Problem description
Quote exactly the lines spanning from the top of the data below to the line that contains "from mathutils import", including both.

Data lines
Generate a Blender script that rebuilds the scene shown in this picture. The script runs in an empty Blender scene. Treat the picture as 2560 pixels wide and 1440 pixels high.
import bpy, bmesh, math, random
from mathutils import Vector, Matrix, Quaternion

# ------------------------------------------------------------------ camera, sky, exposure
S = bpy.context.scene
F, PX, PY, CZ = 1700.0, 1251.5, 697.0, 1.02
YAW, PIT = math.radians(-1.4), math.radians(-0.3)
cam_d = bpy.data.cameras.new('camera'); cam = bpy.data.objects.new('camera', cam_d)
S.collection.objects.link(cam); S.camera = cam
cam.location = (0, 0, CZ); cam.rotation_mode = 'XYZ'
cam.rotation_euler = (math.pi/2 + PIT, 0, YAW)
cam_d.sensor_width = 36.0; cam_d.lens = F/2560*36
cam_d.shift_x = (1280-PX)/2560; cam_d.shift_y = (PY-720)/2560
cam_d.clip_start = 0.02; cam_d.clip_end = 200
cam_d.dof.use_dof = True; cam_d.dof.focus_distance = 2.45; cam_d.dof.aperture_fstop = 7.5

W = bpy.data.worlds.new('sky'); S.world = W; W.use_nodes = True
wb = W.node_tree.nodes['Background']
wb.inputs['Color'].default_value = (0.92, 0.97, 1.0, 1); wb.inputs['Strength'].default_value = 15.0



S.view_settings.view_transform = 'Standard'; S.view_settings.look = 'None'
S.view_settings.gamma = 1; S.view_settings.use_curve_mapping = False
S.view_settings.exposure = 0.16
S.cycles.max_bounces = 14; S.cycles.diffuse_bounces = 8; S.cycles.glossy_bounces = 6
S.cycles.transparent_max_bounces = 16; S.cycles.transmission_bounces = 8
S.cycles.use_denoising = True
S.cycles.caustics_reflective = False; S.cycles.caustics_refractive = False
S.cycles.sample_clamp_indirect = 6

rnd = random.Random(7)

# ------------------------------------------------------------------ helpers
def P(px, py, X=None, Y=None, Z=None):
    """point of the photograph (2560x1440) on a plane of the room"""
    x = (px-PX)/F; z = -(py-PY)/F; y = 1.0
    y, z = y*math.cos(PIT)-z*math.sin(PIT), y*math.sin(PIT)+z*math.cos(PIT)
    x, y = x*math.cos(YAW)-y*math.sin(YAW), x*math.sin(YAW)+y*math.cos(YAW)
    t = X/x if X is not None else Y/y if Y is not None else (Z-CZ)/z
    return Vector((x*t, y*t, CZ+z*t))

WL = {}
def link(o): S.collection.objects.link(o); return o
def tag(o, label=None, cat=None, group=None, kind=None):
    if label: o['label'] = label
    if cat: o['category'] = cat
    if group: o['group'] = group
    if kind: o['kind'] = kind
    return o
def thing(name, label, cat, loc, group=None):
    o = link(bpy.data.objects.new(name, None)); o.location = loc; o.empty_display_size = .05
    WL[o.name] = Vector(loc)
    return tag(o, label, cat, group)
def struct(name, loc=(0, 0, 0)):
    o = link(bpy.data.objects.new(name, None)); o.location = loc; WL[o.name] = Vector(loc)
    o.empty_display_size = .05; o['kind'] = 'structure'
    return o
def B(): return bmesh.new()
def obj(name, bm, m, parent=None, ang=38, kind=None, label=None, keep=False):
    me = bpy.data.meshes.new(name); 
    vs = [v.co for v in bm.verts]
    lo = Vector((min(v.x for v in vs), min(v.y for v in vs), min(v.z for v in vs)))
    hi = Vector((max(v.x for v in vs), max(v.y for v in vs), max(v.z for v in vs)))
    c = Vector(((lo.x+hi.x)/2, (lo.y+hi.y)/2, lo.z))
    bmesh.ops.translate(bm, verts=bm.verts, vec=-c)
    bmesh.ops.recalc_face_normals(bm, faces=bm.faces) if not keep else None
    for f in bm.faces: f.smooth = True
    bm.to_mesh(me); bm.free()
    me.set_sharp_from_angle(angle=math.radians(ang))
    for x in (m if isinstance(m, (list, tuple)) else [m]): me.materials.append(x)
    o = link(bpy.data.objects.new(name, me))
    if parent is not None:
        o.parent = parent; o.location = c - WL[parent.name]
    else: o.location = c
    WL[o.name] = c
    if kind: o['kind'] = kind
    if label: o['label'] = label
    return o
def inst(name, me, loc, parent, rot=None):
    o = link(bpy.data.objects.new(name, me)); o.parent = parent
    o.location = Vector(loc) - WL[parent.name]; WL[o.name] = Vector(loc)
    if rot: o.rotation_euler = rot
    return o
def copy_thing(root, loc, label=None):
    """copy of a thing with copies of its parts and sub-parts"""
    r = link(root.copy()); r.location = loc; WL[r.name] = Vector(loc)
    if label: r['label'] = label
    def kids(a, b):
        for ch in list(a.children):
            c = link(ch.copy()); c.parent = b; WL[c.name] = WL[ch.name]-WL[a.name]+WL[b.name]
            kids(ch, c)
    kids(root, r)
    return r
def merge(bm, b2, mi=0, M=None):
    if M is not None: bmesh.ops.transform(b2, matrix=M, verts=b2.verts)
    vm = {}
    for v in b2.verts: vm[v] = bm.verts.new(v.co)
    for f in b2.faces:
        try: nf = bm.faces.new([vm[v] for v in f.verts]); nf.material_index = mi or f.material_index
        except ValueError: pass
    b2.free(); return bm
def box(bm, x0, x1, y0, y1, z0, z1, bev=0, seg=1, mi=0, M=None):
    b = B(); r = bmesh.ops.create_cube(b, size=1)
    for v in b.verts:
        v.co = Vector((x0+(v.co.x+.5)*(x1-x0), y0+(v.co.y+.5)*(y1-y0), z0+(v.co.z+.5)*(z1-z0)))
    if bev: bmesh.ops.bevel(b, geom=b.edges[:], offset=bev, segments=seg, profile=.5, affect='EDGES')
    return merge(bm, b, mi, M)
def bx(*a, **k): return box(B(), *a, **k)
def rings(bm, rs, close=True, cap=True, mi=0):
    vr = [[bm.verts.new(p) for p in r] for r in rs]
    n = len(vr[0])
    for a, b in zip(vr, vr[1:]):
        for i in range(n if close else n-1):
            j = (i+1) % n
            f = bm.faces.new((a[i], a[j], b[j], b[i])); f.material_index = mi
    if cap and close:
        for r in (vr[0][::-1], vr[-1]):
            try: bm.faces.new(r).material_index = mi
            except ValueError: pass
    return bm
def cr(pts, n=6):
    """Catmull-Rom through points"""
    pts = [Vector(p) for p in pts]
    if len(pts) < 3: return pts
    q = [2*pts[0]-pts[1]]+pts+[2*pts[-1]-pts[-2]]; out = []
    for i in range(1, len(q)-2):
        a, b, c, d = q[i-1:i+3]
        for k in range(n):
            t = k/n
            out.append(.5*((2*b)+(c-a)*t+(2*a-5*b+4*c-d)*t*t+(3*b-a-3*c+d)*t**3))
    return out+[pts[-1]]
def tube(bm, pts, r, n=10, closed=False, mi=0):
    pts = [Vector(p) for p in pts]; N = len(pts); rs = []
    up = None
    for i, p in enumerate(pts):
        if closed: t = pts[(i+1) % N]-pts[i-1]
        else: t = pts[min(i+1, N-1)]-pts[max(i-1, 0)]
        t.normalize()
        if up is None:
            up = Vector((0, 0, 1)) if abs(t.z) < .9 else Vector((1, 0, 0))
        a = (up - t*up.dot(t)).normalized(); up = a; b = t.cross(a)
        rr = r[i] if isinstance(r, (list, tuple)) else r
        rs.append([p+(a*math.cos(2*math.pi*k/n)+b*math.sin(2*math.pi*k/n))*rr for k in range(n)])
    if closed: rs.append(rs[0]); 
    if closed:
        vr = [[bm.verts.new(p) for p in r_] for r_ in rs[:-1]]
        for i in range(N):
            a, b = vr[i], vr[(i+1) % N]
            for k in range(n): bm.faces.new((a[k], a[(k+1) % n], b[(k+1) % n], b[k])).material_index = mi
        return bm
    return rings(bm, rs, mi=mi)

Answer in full
Generate a Blender script that rebuilds the scene shown in this picture. The script runs in an empty Blender scene. Treat the picture as 2560 pixels wide and 1440 pixels high.
import bpy, bmesh, math, random
from mathutils import Vector, Matrix, Quaternion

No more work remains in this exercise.